Problem description
Transcribe the records below exactly, from their first line through the line containing "from mathutils.geometry import". Omit every line after it.

Supplied records
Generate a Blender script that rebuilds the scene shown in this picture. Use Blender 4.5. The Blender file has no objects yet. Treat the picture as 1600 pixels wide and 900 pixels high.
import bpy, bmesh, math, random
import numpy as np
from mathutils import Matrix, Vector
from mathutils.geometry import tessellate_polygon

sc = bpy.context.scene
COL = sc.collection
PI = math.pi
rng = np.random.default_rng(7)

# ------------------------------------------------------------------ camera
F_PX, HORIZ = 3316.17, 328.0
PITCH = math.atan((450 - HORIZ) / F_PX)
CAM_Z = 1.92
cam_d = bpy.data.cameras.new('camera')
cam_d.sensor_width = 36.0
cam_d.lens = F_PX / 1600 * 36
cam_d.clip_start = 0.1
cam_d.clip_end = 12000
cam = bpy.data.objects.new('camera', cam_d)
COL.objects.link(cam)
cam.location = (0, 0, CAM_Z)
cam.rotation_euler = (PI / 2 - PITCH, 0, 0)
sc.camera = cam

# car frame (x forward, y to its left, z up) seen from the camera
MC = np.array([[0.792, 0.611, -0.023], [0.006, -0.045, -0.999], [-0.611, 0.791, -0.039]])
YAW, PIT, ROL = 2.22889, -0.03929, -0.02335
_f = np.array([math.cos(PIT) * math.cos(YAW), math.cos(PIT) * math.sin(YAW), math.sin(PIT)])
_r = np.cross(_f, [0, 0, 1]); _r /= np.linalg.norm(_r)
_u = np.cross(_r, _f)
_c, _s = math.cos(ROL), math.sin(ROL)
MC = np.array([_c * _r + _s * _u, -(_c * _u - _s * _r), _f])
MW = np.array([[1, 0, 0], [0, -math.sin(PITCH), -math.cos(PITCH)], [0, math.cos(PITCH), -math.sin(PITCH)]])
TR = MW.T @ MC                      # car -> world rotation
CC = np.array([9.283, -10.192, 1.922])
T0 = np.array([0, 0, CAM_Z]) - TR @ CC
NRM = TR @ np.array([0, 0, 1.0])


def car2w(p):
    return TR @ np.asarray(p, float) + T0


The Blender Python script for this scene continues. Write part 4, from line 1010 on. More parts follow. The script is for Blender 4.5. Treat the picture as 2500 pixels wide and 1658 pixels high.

Expected answer
Generate a Blender script that rebuilds the scene shown in this picture. Use Blender 4.5. The Blender file has no objects yet. Treat the picture as 1600 pixels wide and 900 pixels high.
import bpy, bmesh, math, random
import numpy as np
from mathutils import Matrix, Vector
from mathutils.geometry import tessellate_polygon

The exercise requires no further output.